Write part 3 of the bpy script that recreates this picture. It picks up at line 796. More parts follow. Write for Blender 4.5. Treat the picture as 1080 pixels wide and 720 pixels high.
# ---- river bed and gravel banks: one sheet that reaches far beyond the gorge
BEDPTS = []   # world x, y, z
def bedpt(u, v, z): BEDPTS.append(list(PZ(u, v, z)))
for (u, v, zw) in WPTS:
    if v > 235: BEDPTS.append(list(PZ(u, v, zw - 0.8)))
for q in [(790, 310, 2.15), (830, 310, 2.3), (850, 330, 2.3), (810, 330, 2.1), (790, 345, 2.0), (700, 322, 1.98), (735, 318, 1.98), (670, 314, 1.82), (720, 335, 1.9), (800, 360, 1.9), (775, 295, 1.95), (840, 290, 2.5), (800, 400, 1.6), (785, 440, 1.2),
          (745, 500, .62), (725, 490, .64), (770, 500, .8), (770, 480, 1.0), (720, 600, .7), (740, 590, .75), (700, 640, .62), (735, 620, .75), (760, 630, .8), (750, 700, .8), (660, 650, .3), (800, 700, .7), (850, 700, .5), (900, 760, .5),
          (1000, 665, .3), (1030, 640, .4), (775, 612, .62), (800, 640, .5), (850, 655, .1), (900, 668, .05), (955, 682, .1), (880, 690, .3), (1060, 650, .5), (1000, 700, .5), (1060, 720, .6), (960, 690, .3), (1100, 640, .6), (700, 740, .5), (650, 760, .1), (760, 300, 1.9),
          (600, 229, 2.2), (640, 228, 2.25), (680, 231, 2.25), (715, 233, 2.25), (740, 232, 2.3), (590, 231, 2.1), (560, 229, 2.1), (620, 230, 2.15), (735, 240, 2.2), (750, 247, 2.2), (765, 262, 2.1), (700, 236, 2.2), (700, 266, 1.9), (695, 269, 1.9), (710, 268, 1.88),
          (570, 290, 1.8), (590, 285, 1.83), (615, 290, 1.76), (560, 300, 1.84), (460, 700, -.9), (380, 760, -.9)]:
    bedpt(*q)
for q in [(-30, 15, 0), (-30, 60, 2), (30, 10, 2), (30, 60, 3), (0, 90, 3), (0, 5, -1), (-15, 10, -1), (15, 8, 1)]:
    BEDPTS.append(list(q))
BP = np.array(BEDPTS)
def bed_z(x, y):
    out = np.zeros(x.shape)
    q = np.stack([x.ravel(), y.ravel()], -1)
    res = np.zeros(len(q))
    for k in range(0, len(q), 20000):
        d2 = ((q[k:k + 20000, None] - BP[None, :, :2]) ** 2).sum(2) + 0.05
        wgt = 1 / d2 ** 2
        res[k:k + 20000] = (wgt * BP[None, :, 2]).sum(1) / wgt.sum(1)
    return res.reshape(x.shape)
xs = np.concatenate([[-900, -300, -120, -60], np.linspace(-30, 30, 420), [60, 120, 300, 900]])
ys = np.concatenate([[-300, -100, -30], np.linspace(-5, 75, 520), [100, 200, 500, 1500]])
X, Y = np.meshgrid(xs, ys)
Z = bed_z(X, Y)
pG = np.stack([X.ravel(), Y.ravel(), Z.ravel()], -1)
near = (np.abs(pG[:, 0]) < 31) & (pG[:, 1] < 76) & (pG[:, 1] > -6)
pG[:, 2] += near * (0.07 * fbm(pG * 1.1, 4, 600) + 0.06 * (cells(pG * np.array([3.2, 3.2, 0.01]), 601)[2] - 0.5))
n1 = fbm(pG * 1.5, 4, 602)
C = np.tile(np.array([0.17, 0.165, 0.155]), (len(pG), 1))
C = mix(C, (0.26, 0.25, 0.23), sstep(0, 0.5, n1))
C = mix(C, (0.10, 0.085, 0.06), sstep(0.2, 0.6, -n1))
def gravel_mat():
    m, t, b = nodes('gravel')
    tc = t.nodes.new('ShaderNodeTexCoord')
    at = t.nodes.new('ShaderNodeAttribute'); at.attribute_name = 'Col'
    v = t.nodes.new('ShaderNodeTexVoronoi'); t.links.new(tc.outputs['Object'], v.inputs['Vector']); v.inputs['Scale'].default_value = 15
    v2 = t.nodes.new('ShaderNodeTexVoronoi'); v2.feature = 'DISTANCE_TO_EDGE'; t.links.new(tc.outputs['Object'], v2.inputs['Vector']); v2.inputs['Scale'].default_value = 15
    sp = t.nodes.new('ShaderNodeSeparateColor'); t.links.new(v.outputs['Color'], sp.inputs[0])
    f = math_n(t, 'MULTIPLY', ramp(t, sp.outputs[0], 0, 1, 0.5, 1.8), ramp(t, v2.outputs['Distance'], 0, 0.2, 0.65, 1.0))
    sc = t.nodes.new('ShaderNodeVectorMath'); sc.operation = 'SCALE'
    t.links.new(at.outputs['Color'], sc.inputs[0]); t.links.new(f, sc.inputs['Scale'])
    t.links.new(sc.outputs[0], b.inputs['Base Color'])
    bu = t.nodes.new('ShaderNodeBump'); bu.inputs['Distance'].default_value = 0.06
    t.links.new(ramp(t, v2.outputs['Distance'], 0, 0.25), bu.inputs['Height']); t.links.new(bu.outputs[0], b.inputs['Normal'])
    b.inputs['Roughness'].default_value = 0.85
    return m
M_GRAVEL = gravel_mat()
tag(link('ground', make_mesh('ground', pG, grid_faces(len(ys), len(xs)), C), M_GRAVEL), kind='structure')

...

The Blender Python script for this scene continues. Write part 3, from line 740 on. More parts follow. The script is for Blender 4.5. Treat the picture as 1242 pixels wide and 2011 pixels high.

• **What is required**
From the listing above, copy every line that includes the word "Blender".

• **The result**
Write part 3 of the bpy script that recreates this picture. It picks up at line 796. More parts follow. Write for Blender 4.5. Treat the picture as 1080 pixels wide and 720 pixels high.
The Blender Python script for this scene continues. Write part 3, from line 740 on. More parts follow. The script is for Blender 4.5. Treat the picture as 1242 pixels wide and 2011 pixels high.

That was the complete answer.